Malawi: Lawyers Question Secrecy On MEC Chair Nominations - Kanyongolo Says More Than One Nomination Unconstitutional

Malawi's legal fraternity is questioning the manner in which the Judicial Service Commission (JSC) has, secretly, submitted more than one nominee to the appointing authority - Head of State - for the position of the chairperson of the Malawi Electoral Commission (MEC).

The MEC chairperson position is currently vacant following the resignation of Jane Ansah.

JSC has submitted four names for which President Peter Mutharika will appoint next MEC chairperson.

Renowned private practice lawyer Khumbo Soko ignited the debate on social media, writing: "We have a needless culture of secrecy here. The JSC should have made public the names it has submitted to the President for appointment as EC members. Same with [political] parties."

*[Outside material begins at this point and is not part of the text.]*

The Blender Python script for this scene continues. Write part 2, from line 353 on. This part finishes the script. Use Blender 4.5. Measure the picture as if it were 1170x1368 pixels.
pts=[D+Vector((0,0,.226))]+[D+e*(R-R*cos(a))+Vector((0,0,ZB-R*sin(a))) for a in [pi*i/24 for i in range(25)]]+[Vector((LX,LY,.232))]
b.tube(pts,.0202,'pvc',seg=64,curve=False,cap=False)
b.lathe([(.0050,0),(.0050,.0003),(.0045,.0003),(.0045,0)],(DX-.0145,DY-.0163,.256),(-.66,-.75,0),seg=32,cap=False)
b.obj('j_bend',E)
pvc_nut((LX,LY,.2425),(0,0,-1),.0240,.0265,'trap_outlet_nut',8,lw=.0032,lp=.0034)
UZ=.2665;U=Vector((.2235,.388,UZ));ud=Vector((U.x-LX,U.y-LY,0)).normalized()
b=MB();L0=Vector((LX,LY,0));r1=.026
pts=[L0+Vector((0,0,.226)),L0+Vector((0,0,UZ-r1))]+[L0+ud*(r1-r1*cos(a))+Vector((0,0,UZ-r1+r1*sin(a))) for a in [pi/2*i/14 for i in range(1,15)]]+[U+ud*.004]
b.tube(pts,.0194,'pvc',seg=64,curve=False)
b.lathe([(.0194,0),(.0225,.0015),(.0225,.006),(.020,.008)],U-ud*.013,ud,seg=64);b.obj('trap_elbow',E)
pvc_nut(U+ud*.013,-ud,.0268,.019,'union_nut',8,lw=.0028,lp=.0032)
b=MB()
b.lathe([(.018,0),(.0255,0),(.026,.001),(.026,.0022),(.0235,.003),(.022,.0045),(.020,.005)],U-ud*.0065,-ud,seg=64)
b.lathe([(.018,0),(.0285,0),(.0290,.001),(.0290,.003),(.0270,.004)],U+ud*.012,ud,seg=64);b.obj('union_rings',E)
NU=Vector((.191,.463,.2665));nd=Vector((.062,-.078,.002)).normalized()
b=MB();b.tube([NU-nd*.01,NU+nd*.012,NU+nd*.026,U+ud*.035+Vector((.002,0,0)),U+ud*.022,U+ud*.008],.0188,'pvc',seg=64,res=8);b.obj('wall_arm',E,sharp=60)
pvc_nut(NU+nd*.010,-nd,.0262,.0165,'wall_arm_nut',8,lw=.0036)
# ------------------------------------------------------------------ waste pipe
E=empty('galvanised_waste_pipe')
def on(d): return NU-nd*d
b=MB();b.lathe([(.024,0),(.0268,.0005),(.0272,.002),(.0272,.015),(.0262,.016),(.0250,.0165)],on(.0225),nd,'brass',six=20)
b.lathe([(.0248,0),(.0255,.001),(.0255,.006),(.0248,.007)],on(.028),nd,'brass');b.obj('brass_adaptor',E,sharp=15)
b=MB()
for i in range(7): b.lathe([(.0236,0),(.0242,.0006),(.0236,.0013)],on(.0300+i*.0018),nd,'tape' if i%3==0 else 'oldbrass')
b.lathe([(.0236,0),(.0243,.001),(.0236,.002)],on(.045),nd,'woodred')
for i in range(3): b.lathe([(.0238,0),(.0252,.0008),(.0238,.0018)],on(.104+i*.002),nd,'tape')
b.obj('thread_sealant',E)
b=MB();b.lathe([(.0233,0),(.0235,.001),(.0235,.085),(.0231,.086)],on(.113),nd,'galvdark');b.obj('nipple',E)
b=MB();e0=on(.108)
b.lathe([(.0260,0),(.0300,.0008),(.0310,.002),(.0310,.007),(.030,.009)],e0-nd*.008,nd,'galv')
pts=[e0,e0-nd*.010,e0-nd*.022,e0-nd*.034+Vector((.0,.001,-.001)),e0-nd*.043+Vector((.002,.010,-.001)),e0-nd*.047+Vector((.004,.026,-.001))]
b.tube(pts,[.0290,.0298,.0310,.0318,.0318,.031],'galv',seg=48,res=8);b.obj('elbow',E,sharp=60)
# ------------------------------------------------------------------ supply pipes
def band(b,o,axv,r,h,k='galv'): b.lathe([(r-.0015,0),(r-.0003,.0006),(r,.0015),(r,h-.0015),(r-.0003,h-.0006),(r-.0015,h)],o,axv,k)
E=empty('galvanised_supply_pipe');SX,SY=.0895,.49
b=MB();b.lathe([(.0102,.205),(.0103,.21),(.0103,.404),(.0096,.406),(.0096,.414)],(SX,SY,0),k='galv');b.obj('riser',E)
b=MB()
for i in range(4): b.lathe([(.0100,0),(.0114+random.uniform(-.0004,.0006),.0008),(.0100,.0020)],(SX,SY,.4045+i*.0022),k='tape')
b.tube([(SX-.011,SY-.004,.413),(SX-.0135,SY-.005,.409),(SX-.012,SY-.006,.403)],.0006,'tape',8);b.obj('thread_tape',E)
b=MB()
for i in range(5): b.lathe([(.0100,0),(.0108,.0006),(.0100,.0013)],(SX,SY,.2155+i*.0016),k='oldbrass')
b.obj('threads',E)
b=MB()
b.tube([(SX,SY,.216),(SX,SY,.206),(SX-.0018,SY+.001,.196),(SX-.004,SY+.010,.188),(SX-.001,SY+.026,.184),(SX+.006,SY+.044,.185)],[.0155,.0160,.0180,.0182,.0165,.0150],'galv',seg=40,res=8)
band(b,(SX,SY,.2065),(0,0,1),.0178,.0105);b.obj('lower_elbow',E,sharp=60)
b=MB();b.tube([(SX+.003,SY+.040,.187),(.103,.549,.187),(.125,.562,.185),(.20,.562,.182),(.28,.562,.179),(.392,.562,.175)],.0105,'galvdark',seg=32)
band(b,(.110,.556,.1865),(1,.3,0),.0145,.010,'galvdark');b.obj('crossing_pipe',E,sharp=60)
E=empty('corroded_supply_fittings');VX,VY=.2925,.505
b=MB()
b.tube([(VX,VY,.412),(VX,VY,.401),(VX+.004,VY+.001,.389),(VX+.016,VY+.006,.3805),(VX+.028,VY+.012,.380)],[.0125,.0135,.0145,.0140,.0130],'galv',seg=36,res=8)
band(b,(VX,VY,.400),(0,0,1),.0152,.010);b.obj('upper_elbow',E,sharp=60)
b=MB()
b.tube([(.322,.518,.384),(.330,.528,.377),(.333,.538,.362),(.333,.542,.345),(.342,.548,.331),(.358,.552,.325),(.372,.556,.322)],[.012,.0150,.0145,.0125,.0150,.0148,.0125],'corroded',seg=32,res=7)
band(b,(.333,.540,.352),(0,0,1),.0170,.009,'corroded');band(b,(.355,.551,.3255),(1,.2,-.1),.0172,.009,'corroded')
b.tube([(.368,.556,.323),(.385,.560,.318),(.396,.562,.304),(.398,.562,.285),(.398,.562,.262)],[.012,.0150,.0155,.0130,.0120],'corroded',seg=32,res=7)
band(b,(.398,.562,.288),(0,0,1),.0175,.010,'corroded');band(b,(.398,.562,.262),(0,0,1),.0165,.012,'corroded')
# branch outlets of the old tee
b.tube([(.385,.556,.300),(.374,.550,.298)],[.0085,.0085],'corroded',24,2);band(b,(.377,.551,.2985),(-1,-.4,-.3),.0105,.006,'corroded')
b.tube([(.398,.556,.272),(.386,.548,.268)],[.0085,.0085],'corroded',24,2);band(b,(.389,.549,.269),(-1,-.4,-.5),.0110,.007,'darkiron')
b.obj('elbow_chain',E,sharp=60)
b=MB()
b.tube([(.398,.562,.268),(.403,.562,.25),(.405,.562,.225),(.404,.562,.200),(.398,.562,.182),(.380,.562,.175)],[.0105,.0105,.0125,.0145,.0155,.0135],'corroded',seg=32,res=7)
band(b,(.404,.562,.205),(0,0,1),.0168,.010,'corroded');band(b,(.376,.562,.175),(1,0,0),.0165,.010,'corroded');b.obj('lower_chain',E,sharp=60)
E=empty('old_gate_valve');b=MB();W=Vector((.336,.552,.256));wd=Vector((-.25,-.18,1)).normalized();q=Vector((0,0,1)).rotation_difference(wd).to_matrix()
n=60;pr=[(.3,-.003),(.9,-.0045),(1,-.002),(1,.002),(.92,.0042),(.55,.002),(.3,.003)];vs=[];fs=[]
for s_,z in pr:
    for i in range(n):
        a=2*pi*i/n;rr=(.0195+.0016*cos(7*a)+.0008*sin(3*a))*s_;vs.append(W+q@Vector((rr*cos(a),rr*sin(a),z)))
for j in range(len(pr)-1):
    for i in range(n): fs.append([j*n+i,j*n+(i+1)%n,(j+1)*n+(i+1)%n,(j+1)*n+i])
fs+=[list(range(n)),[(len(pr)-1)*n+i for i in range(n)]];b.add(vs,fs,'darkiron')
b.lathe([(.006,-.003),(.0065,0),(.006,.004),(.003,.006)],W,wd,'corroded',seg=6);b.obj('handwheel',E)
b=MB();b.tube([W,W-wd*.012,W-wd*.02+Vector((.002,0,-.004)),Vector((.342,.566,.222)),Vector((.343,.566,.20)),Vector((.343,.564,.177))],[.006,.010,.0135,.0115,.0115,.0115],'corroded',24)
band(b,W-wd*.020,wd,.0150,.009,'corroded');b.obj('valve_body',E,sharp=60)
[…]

Some legal minds concurred with Soko.

Qatar-based legal practitioner Timothy Nundwe commented: "This is why there is no accountability within the public service. All democratic countries are running accountable public institutions but in Malawi we still maintain the secrecy of the colonial governors."

Reports indicate that the JSC submitted four names before the President but both the JSC and State House have kept a tight lid on the names.

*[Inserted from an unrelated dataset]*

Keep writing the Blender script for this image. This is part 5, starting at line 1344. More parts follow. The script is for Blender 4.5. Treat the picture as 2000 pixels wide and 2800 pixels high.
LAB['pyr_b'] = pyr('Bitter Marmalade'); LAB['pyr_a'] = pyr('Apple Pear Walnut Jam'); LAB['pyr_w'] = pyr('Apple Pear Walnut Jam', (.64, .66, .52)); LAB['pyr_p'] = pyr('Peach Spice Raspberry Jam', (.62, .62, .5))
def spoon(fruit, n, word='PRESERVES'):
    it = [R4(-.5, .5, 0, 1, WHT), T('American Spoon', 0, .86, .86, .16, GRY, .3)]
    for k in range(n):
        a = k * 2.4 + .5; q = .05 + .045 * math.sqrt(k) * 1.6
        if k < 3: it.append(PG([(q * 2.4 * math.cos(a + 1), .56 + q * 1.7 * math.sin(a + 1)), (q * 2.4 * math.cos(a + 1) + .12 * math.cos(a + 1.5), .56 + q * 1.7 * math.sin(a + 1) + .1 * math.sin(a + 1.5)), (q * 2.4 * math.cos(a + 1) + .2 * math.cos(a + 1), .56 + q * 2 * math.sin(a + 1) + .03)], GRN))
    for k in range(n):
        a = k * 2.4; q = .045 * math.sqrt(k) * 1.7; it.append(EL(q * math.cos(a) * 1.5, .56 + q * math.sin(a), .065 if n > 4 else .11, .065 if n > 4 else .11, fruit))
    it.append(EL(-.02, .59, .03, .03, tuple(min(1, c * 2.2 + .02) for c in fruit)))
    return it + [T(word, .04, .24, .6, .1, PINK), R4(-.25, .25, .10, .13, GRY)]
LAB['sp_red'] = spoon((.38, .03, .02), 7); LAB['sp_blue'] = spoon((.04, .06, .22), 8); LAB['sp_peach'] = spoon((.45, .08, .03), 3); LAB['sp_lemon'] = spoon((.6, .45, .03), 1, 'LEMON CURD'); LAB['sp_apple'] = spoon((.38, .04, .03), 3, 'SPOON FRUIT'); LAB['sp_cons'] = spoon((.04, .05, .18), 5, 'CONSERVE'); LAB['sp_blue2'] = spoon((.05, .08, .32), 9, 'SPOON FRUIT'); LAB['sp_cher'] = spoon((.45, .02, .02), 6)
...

Another private practice lawyer, Trevor Chimimba, has questioned why JSC submitted more than one nominee.

He wrote: "Why is the JSC submitting more than one nominee? The Constitution says the chairperson shall be nominated by the JSC not candidates for the chair. And then we complain that the President has too much power."

Reacting to this, Constitutional law expert Edge Kanyongolo of the University of Malawi's Chancellor College, said the move is totally strange.

He wrote: "This is not just strange, but unconstitutional and thus probably invalid."

Malawi electoral laws, apart from empowering JSC to nominate a judge to be appointed MEC chairperson, also empower JSC to nominate MEC commissioners, not being less than six, provided by the parties.

According to University of Malawi's Chancellor College law professor Garton Kamchedzera, the minimum number of commissioners, as the law provides, is six, but this number can shoot depending on political parties that have qualified to make nominations.

The governing Democratic Progressive Party (DPP) and Malawi Congress Party (MCP) will share the number of MEC commissioners as they are the only parties represented in Parliament that qualify to submit names of candidates as per the Electoral Commission (Amendment) Act 2017.

The country is scheduled to hold the court-ordered fresh presidential election within 150 days from February 3 2020.

MEC recently set June 23 as polling date.